Присутствующие разбиваются на группы. Все говорят сердитыми голосами; разговор то и дело прерывается ругательствами. Обергруппенфюрер Лутце молчит. Он не забыл ничего из того, что сказал Рем, он молча слушает тех, кто сильнее всего ругает Гитлера. Через несколько дней он даст полный отчет Рудольфу Гессу, человеку номер два в партии. По совету Гесса он отправляется к Гитлеру в его замок Берхтесгаден. Но фюрер ограничивается одной фразой: «Надо дать делу созреть». Обергруппенфюрер, удивленный такой сдержанной реакцией, просит совета у генерала Рейхенау.
Но фюрер никогда не забывает, что ему говорили и кто говорил. 29 июня 1934 года он вызывает Лутце в Бад-Годесберг. И когда Лутце приезжает, Гитлер, нервничая, спрашивает его, можно ли на него положиться.
ГЛАВА 5
Гитлер уже давно беседует с Лутце. Он задает ему вопросы о совещании в Висзее, стараясь уверить себя, что ничего, кроме встречи с лидерами СА, он не планировал. Виктор Лутце снова, как и в прошлый раз, заверяет Гитлера в своей преданности. Геббельс подходит поближе к беседующим. Он одобряет Лутце и пытается показать, что в своих поступках тоже всегда руководствовался только преданностью делу Гитлера, и больше ничем. Отто Дитрих, руководитель пресс-службы фюрера, ходит вместе с Брюкнером взад и вперед по террасе. Когда звонит телефон, кто-нибудь из них двоих берет трубку. Они оба внимательно наблюдают за лестницей, ведущей вниз, у которой останавливаются мотоциклы и машины, прибывающие из аэропорта Хангелар.
Вскоре после одиннадцати, когда оркестр Трудового фронта играет военный марш, Брюкнер и Дитрих подходят к Гитлеру с новым посланием, которое только что поступило из Берлина. Музыка заглушила звук подъезжающего мотоцикла, и никто его не услышал. Послание (от Геринга) совсем короткое. Гитлер читает его и протягивает Геббельсу. Несколько часов назад Герингу сообщили, что к постели президента Гинденбурга в Нейдеке был вызван доктор Зауэрбрух, один из самых лучших терапевтов Берлина.

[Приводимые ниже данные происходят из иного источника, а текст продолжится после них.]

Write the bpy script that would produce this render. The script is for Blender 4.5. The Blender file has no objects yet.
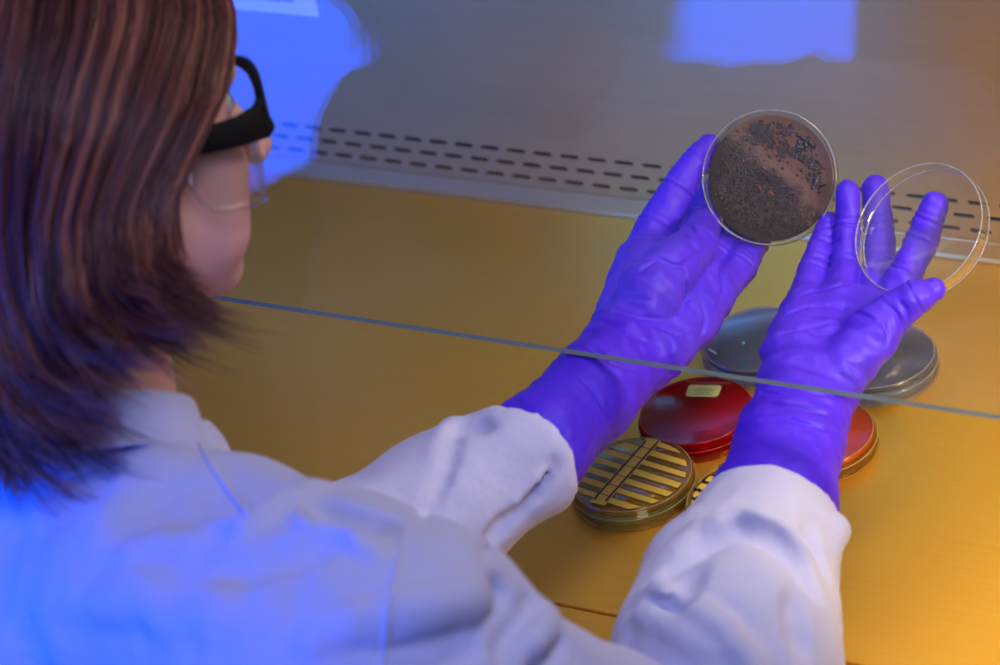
import bpy, math, random
import numpy as np
random.seed(7); RNG=np.random.RandomState(7)
sc=bpy.context.scene; COL=sc.collection
A=np.array
# ------------------------------------------------------------------ camera frame
FPX=2810.4
CAM=A([0.8917,-1.3428,1.2042])
X=A([0.86005562,-0.13022116,0.49330192]); Y=A([0.47403777,0.56148612,-0.67824887]); Z=A([-0.18865983,0.8171755,0.54463904])
def c2w(v): v=A(v,float); return A([X.dot(v),Y.dot(v),Z.dot(v)])
def ray(px,py): return c2w([(px-500)/FPX,-(py-332.5)/FPX,-1.])
def W(px,py,d): return CAM+ray(px,py)*d
def onz(px,py,z=0.): r=ray(px,py); return CAM+r*((z-CAM[2])/r[2])
def ony(px,py,y): r=ray(px,py); return CAM+r*((y-CAM[1])/r[1])
def unit(v): v=A(v,float); return v/np.linalg.norm(v)
# ------------------------------------------------------------------ object helpers
def link(name,me,parent=None,mats=()):
    o=bpy.data.objects.new(name,me); COL.objects.link(o)
    for m in mats: me.materials.append(m)
    if parent is not None: o.parent=parent
    return o
def mesh(name,verts,faces,mat,parent=None,smooth=True,mi=None):
    me=bpy.data.meshes.new(name)
    V=np.asarray(verts,dtype=np.float32).reshape(-1,3)
    if isinstance(faces,np.ndarray):
        n,k=faces.shape
        me.vertices.add(len(V)); me.vertices.foreach_set('co',V.ravel())
        me.loops.add(n*k); me.loops.foreach_set('vertex_index',faces.astype(np.int32).ravel())
        me.polygons.add(n); me.polygons.foreach_set('loop_start',np.arange(0,n*k,k,dtype=np.int32))
        me.polygons.foreach_set('loop_total',np.full(n,k,dtype=np.int32)); me.update(calc_edges=True)
    else:
        me.from_pydata([tuple(map(float,v)) for v in V],[],faces); me.update()
    me.validate()
    me.polygons.foreach_set('use_smooth',np.full(len(me.polygons),smooth))
    o=link(name,me,parent,mat if isinstance(mat,(list,tuple)) else [mat])
    if mi is not None: me.polygons.foreach_set('material_index',A(mi,dtype=np.int32))
    return o
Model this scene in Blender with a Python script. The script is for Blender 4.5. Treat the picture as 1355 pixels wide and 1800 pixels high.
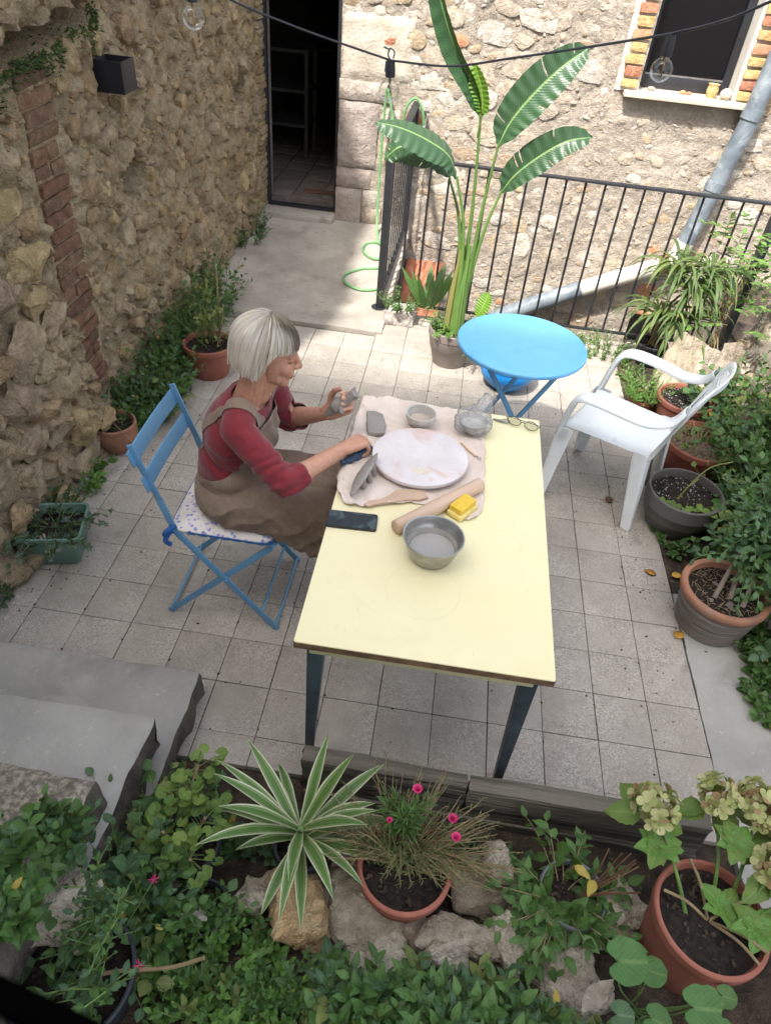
import bpy, bmesh, math, random
import numpy as np
from mathutils import Vector, Matrix, noise
from mathutils.bvhtree import BVHTree

for _o in list(bpy.data.objects):
    bpy.data.objects.remove(_o, do_unlink=True)
SC = bpy.context.scene
COL = SC.collection
R = math.radians
rng = random.Random(7)

# ------------------------------------------------------------------ camera
cam_d = bpy.data.cameras.new('camera')
cam = bpy.data.objects.new('camera', cam_d)
COL.objects.link(cam)
SC.camera = cam
_r = Vector((0.989, 0.128, 0.078)); _f = Vector((-0.045, 0.751, -0.659)).normalized()
_r = (_r - _f * _r.dot(_f)).normalized(); _u = _r.cross(_f)
cam.matrix_world = Matrix(((_r.x, _u.x, -_f.x, 0.6433), (_r.y, _u.y, -_f.y, -1.6675),
                           (_r.z, _u.z, -_f.z, 2.2203), (0, 0, 0, 1)))
cam_d.sensor_fit = 'HORIZONTAL'; cam_d.sensor_width = 36.0; cam_d.lens = 32.98
cam_d.clip_start = 0.02; cam_d.clip_end = 400.0
cam_d.dof.use_dof = True; cam_d.dof.focus_distance = 2.6; cam_d.dof.aperture_fstop = 11.0

# ------------------------------------------------------------------ sky, sun, exposure
SUN_DIR = Vector((0.42, 0.80, -1.42)).normalized()          # the way the light travels
SUN_EL = math.asin(-SUN_DIR.z); SUN_AZ = math.atan2(-SUN_DIR.x, -SUN_DIR.y)
wd = bpy.data.worlds.new('World'); SC.world = wd; wd.use_nodes = True
wn = wd.node_tree; wn.nodes.clear()
sky = wn.nodes.new('ShaderNodeTexSky'); sky.sky_type = 'NISHITA'; sky.sun_disc = False
sky.sun_elevation = SUN_EL; sky.sun_rotation = SUN_AZ
sky.dust_density = 4.0; sky.air_density = 1.0; sky.ozone_density = 1.0
hs = wn.nodes.new('ShaderNodeHueSaturation'); hs.inputs['Saturation'].default_value = 0.42
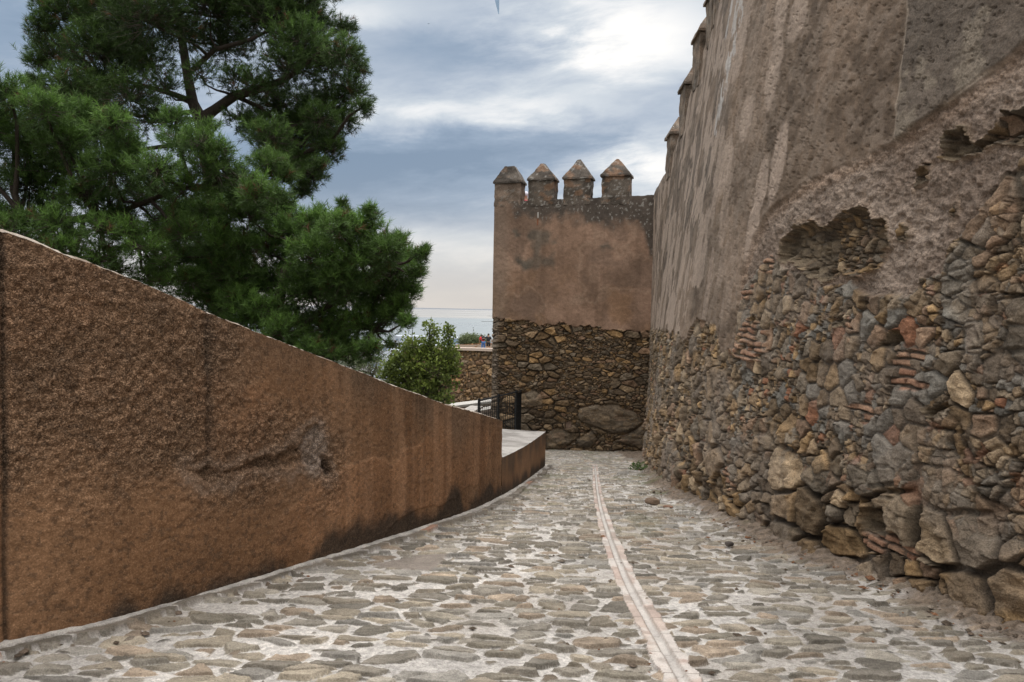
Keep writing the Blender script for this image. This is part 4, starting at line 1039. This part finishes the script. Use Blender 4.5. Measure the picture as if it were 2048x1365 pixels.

Гитлер молча кладет послание на стол, постукивая по нему пальцами. Он стоит неподвижно, глядя прямо перед собой, и только его щека и веко нервно подергивается, как это всегда бывает в минуты большого напряжения. Геббельс тоже молчит. Быть может, это и есть тот самый момент, которого они так ждали; момент, который даст Гитлеру возможность еще раз испытать свою удачу; момент, который позволит им увидеть, как под ударом смерти падает бронзовая фигура Гинденбурга.